AI agents are becoming part of the crypto workflow. They can research wallets, inspect transactions, monitor token activity, and automate on-chain analysis.
However, raw blockchain data is difficult for an agent to interpret on its own. Solana activity is distributed across wallets, token accounts, programs, and individual instructions. A single transaction may include transfers, swaps, fees, balance changes, and interactions with several programs.
To work effectively, agents need structured context such as transaction types, token metadata, account relationships, DeFi activity, and decoded program interactions.
Solscan supports these workflows through three layers:
- Solscan MCP for structured data access
- Solscan CLI for command-line queries and automation
- Solscan Agent Skills for reusable workflow instructions
Each serves a different purpose while using the same underlying goal: making Solana data easier for agents and developers to work with.
1. Solscan MCP: Data Access for AI Models
Solscan MCP connects AI models and agentic applications with structured Solana data.
MCP stands for Model Context Protocol, a standard that allows AI systems to access external tools and data sources through a consistent interface. Instead of working directly with raw RPC responses, an agent can retrieve indexed information such as wallet activity, token balances, swaps, market data, decoded transactions, and program interactions.

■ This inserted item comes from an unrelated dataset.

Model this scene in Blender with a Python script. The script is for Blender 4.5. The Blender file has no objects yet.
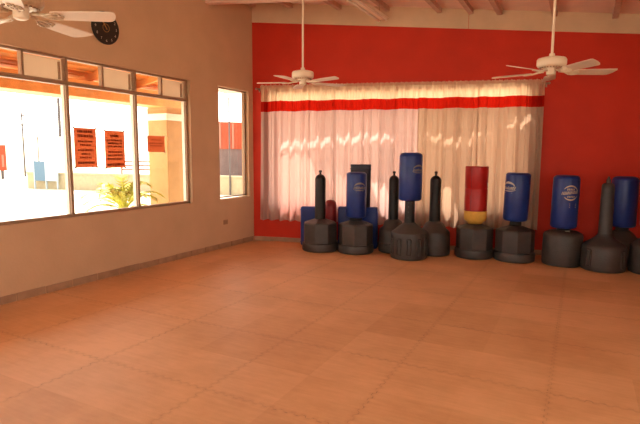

For example, when a user asks an agent to summarize a wallet’s recent activity, the agent may need to review transfers, swaps, balance changes, and program usage. Solscan MCP provides the structured data required to generate that summary.
MCP is most suitable for conversational agents and AI applications that need Solana data during a live workflow.

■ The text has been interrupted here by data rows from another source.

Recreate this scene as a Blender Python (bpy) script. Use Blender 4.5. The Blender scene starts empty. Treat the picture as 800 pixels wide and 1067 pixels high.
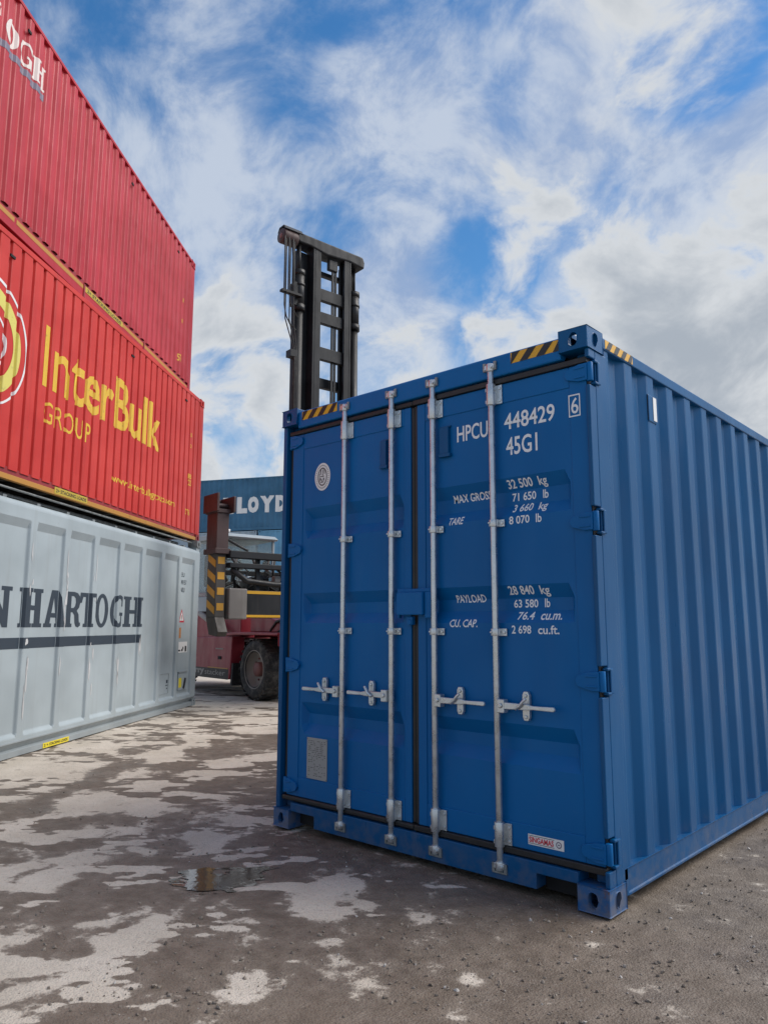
import bpy, bmesh, math, random
import numpy as np
from mathutils import Vector, Matrix
random.seed(7)
R = math.radians
SC = bpy.context.scene
COL = SC.collection

# ------------------------------------------------------------------ camera, sky, sun, exposure
CAM = np.array([4.1605, -3.4478, 1.3412]); YAW, PITCH, ROLL, FPX = -0.7396, 0.1506, 0.002, 778.98
_f = np.array([math.sin(YAW)*math.cos(PITCH), math.cos(YAW)*math.cos(PITCH), math.sin(PITCH)])
_r = np.array([math.cos(YAW), -math.sin(YAW), 0.0]); _u = np.cross(_r, _f)
_r, _u = math.cos(ROLL)*_r + math.sin(ROLL)*_u, -math.sin(ROLL)*_r + math.cos(ROLL)*_u

def ray(px, py):
    return _f + _r*(px-400)/FPX - _u*(py-533.5)/FPX
def on_z(px, py, z=0.0):
    d = ray(px, py); return CAM + d*((z-CAM[2])/d[2])
def to_px(P):
    d = P - CAM; w = d@_f
    return 400 + FPX*(d@_r)/w, 533.5 - FPX*(d@_u)/w

cd = bpy.data.cameras.new('camera'); cam = bpy.data.objects.new('camera', cd); COL.objects.link(cam)
cd.sensor_fit = 'VERTICAL'; cd.sensor_height = 36; cd.lens = FPX/1067*36
cd.clip_start = 0.05; cd.clip_end = 2000
m3 = Matrix((_r, _u, -_f)).transposed(); cam.matrix_world = Matrix.Translation(CAM) @ m3.to_4x4()
SC.camera = cam

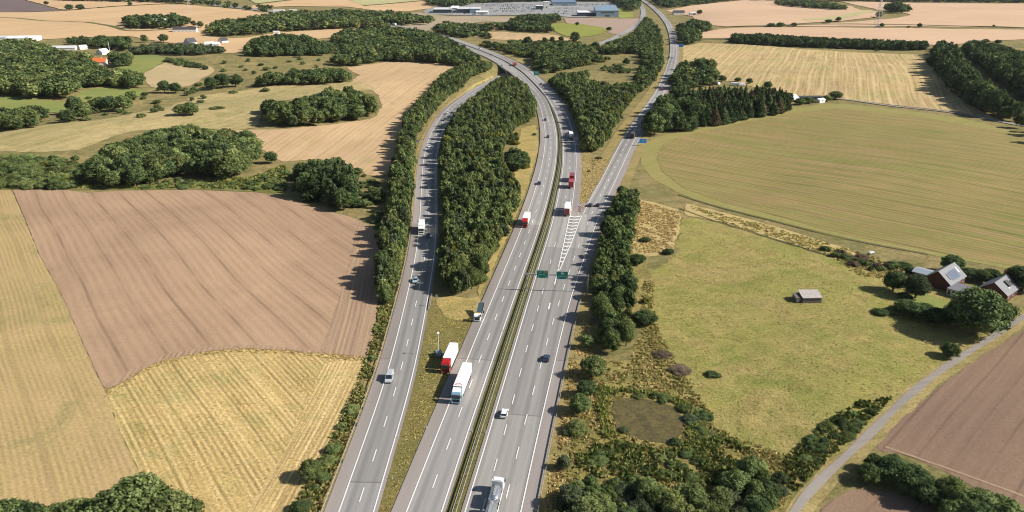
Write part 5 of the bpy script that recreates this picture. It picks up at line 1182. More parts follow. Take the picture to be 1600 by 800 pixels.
# red lorry driving
t, h = make_lorry(cr_, m_boxw, 12.0, 9.4, 3.9); truck_wheels(t, (h - 1.4, -h + 2.0, -h + 3.3)); put(t, 822, 351, ML, -1, 5, 'white box lorry with a red cab driving on the left carriageway')
MB().prism([(h - 2.3, 3.4), (h - 2.3, 3.88), (h - 1.9, 3.88), (h - .8, 3.42)], -1.1, 1.1).build('roof_deflector', cr_, t, bevel=.05)
# white lorry on the slip road
t, h = make_lorry(m_boxw, m_boxw, 10.5, 7.9, 3.7); truck_wheels(t, (h - 1.4, -h + 2.0)); put(t, 659, 362, RAMP, -1, 4, 'all white box lorry in the left lane of the slip road')
# away-going lorries
t, h = make_lorry(cr_, m_boxw, 13.5, 11, 4.0, rear=cdr); truck_wheels(t, (h - 1.4, -h + 2.0, -h + 3.3)); put(t, 887, 333, MRn, 1, 5, 'white topped lorry with a red rear door near the hatched nose')
t, h = make_lorry(m_boxw, m_boxw, 11, 8.6, 3.8, rear=paint('door_grey', (.5, .5, .5), .5)); truck_wheels(t, (h - 1.4, -h + 2.0)); put(t, 892, 216, MRn, 1, 5, 'white lorry driving away up the right carriageway')
# red drawbar lorry with trailer
t, h = make_lorry(cdr, cdr, 9.5, 7.0, 3.8); truck_wheels(t, (h - 1.4, -h + 1.8)); put(t, 893.6, 283, MRn, 1, 5, 'dark red lorry pulling a red trailer up the right carriageway')
tr = empty('trailer', 'red box trailer behind the dark red lorry', 'trailer', (0, 0, 0))
MB().box(-1.27, 1.27, -3.9, 3.2, 1.05, 3.8).build('cargo_box', cr_, tr, bevel=.04); MB().box(-.06, .06, 3.2, 5.0, .8, .95).build('drawbar', m_chas, tr)
MB().box(-1.2, 1.2, -3.93, -3.88, 1.1, 3.7).build('rear_door', cdr, tr); truck_wheels(tr, (-1.6, 1.8)); put(tr, 892.2, 293.5, MRn, 1, 5, 'red box trailer behind the dark red lorry')
t, h = make_lorry(m_chas, m_chas, 10, 7.6, 3.6); truck_wheels(t, (h - 1.4, -h + 2.0)); put(t, 988, 216, RR, 1, 5, 'dark lorry in the tree shade beside the blue sign')
g = P0(988, 216); c0 = offs(RR, -1.9); d, i = dist_to(c0, [g[0]], [g[1]]); t.location.x, t.location.y = c0[i[0], 0], c0[i[0], 1]
t, h = make_lorry(m_boxw, m_boxw, 14, 11.4, 4.0); truck_wheels(t, (h - 1.4, -h + 2.0)); put(t, 616, 40.5, MRL, 1, 5, 'white lorry far away at the top end of the motorway')
t, h = make_lorry(m_boxw, cr_, 10, 7.5, 3.8); truck_wheels(t, (h - 1.4, -h + 2.0)); put(t, 804, 103.5, MRL, 1, 5, 'red and white lorry crossing the bridge over the slip road')
# tanker
t = empty('tanker_lorry', 'x', 'tanker', (0, 0, 0)); h = 9.0
m_chrome = paint('tank_metal', (.62, .64, .66), 0.22, 0.5, metal=0.85, dirt=0.08)
make_cab(t, m_boxw, 2.2, 2.5, 3.3, h, m_plast)
MB().box(-.9, .9, h - 2.12, h - .9, 3.32, 3.5).build('roof_spoiler', m_boxw, t, bevel=.04)
MB().box(-.8, .8, h - 3.4, h - 2.2, 1.0, 1.9).build('cab_back', m_glass, t)
MB().box(-.45, .45, -h + .2, h - 2.0, .65, 1.0).build('chassis', m_chas, t)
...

Learn more: Solscan MCP document.
2. Solscan CLI: Queries and Automation for Developers
Solscan CLI provides terminal-based access to Solscan data.
It supports more than 55 actions and returns results in both human-readable and JSON formats. Developers can use it to inspect accounts, retrieve token data, review transactions, monitor wallet activity, and connect Solscan data with scripts or backend systems.
Human-readable output is useful for direct review, while JSON output is better suited to automated workflows. A developer could, for example, run scheduled wallet checks, filter recent activity, store the results, and pass them into another monitoring or reporting process.
The CLI can also be used by agents with terminal access as part of a larger automated workflow.
It is most suitable for developers, analysts, scripts, scheduled jobs, and internal tools.
Learn more: Solscan CLI document.
3. Solscan Agent Skills: Reusable Workflow Logic
Solscan Agent Skills provide reusable instructions for completing Solana-related tasks.
A data tool tells an agent what information it can access. A Skill tells the agent how to use that information for a specific workflow.
For example, a wallet analysis Skill may instruct an agent to retrieve recent activity, separate transfers from DeFi actions, identify the main tokens involved, and produce a consistent summary. This prevents developers from rebuilding the same workflow logic for every implementation.
Skills are useful for tasks such as wallet analysis, transaction explanation, token research, swap review, and multi-account comparison.
They are most suitable for teams building agents that need consistent and repeatable Solana workflows.
Learn more: Solscan Agent Skills document.
How the Three Layers Differ
The distinction between the three layers is straightforward:
| Layer | Main role |
|---|---|
| Solscan MCP | Gives AI models access to structured Solana data |
| Solscan CLI | Lets developers query and automate Solscan data through a terminal |
| Solscan Agent Skills | Defines reusable instructions for completing Solana workflows |
They can be used independently or combined.
A conversational agent may use MCP to retrieve wallet activity. A developer may use the CLI for scheduled monitoring. A research agent may use Skills to define how retrieved data should be analyzed and presented.
In a combined workflow, MCP provides the data, Skills define the analysis process, and CLI supports automation.
Conclusion
AI agents need more than raw blockchain records. They need structured context that explains wallet activity, token movements, transactions, programs, and DeFi actions.
Solscan supports this through MCP for data access, CLI for automation, and Agent Skills for reusable workflow logic.
Together, these tools provide a practical foundation for building Solana research assistants, monitoring systems, transaction analysis tools, and other agent-powered applications.